Après avoir réalisé des films de propagande en Italie pendant la guerre et travaillé depuis à des story-boards pour les studios Ealing, Alexander Mackendrick convainc en 1949 Michael Balcon de diriger son premier film. Ce sera ce "Whisky galore !" adapté d'un fait divers, le naufrage en 1941 du S.S.Cabinet Minister au large de l'Ecosse avec à son bord 50 000 caisses de... Whisky.
Mackendrick adapte le roman de Sir Compton Mackenzie et tourne sur place, en 1948, dans la petite île de Barra. Il a l'avantage d'être d'origine écossaise ce qui lui vaut les faveurs des locaux. En revanche il est en quelque sorte à l'essai : payé 35 pounds par semaine, il touche moins que la plupart de ses techniciens ! Mackendrick adopte rapidement une approche documentaire. Il filme la vie de l'île, les pêcheurs, les gueules cassées comme Robert Flaherty le faisait dans le splendide "L'homme d'Aran". Les premières bobines du film sont à cet égard un quasi pastiche du film de Flaherty (presque plan par plan).
Commence ensuite l'intrigue à proprement parler. Il n'y a plus de Whisky sur l'île, guerre oblige. Tout le monde se serre la ceinture jusqu'au naufrage du cargo. Dès lors, on joue au chat et à la souris avec la police anglaise pour récupérer les caisses échouées. Si le film dégage un fort capital sympathie, c'est entre autres grâce à l'habileté avec laquelle Mackendrick développe ses personnages secondaires. Feel-good movie à la sauce écossaise, "Whisky galore !" impose un rythme assez enlevé, des accents gaéliques, de belles trognes et autres danses locales qui raviront les amateurs d'exotisme.
Mackendrick termine le tournage avec le sentiment du devoir accomplit. Il monte un film d'une heure qui ne plaît pas du tout à Balcon (patron d'Ealing). Ce dernier refuse de le sortir et envisage d'en faire un genre de série B jusqu'à ce que Charles Crichton ne le réédite et en fasse la version de 82 minutes que nous connaissons aujourd'hui.

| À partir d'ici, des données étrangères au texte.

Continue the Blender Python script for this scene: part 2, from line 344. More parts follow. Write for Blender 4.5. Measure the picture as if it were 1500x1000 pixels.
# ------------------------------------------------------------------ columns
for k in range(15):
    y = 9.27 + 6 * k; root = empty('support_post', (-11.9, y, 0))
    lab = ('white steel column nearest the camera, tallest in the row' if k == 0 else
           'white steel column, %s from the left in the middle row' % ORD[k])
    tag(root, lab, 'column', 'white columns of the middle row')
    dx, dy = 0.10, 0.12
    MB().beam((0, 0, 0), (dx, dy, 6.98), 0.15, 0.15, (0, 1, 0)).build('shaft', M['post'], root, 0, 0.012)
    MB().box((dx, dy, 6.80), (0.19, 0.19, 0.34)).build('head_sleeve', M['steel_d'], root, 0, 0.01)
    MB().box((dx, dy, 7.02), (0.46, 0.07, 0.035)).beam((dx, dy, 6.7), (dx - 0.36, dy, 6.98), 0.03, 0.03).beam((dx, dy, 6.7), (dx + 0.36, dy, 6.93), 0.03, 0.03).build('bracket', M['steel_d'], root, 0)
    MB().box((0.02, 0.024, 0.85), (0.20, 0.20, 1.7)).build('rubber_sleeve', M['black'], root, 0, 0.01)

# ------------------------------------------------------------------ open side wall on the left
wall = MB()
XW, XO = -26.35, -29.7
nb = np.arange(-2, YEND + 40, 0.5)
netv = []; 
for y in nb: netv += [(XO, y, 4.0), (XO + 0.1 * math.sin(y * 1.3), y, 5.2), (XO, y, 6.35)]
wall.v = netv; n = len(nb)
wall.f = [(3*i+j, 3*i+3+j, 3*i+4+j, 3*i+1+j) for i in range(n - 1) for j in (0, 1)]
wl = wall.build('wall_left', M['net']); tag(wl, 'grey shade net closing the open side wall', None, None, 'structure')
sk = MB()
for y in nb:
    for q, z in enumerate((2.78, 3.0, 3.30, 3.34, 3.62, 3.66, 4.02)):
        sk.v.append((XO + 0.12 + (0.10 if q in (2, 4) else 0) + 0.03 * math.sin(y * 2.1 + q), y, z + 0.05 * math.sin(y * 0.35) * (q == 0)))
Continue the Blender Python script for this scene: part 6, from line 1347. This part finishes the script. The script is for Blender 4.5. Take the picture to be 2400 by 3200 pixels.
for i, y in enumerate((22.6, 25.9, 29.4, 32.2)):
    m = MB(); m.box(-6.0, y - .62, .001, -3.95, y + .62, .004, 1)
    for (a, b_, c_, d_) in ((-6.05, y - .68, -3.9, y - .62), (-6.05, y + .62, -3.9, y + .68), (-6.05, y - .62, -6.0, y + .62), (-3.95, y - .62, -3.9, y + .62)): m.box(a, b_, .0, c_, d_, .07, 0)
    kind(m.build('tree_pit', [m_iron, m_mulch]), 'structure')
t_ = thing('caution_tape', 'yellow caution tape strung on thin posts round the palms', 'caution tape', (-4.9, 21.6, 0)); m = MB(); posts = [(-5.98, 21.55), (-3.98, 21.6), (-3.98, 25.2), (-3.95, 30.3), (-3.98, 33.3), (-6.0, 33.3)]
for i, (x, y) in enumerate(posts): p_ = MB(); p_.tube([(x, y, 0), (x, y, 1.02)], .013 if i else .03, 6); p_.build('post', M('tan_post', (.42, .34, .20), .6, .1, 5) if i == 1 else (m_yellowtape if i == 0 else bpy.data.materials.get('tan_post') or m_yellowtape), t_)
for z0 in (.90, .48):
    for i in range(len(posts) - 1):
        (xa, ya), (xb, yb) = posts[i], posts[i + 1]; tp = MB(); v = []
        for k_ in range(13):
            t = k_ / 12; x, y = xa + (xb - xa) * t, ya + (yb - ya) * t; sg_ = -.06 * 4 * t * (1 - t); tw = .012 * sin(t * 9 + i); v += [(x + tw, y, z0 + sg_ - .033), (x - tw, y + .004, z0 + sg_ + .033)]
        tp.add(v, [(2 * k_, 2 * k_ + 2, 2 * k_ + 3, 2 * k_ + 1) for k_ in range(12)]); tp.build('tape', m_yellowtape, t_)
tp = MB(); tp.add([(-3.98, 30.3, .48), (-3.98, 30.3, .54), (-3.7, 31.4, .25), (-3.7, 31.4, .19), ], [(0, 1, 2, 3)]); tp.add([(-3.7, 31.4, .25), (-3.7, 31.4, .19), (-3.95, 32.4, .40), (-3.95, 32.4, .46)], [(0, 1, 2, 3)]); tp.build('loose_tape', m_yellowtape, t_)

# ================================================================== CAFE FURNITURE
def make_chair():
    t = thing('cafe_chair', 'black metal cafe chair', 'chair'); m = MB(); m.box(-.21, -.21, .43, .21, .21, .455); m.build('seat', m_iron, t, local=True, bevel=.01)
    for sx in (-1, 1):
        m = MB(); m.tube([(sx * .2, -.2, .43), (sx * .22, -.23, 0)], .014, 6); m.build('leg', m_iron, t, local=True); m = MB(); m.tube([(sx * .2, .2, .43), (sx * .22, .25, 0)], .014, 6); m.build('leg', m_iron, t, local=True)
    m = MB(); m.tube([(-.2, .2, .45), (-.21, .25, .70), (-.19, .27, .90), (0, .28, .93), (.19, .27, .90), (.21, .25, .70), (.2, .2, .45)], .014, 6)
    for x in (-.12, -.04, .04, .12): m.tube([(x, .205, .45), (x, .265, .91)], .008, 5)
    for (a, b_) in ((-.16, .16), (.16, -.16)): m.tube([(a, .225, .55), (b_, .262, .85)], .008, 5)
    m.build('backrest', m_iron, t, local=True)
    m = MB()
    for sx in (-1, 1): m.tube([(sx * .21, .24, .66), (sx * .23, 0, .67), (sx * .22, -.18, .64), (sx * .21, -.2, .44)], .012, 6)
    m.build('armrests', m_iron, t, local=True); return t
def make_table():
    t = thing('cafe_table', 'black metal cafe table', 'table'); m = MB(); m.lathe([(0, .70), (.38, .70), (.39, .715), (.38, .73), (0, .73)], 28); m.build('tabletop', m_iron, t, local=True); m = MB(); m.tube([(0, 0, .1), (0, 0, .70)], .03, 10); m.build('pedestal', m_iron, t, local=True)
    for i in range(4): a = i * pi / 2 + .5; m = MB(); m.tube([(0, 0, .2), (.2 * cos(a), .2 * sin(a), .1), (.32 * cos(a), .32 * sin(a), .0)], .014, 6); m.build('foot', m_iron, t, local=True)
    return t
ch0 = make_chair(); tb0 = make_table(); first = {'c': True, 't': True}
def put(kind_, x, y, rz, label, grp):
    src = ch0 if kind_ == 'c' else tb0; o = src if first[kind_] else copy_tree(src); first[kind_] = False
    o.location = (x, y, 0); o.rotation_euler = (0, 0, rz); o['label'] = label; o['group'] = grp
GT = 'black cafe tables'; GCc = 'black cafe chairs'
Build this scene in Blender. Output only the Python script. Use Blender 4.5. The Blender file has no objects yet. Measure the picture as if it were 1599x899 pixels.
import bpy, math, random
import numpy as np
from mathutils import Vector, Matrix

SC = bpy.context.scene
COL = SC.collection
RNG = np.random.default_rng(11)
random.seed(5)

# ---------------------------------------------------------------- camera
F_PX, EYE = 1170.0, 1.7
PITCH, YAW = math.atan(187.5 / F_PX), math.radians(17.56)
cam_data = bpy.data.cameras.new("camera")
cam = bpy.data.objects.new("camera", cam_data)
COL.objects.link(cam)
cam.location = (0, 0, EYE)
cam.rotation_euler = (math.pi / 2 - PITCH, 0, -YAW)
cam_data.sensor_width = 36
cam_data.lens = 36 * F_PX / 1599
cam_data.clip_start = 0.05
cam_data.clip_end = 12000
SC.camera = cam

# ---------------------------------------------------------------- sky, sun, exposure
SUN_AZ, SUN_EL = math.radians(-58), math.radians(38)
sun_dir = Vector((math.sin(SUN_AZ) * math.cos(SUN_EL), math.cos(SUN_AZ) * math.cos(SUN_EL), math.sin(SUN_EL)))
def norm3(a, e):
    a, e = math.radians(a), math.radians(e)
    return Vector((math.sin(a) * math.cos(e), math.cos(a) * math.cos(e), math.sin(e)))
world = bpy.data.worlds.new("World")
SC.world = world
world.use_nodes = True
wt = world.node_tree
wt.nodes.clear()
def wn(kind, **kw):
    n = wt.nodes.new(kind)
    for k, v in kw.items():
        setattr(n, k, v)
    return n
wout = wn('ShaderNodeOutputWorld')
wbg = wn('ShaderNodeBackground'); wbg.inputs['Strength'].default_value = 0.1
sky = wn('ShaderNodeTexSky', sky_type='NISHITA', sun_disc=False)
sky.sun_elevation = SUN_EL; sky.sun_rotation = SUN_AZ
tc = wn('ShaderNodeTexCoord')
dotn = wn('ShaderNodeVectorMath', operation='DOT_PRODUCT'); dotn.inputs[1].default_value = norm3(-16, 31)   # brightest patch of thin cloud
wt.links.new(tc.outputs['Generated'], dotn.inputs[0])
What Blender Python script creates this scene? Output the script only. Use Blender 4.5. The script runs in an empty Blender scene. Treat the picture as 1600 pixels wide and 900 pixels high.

Le film fait un flop. Mais sa sortie américaine sous le titre "Tight little island" cartonne (pas de whisky dans le titre américain !) puis la sortie française (Whisky à gogo, donc) fait coup double. Mackendrick se sauve in-extremis et pourra réaliser deux ans plus tard "The man in the white suit" qui marque le début de sa reconnaissance critique.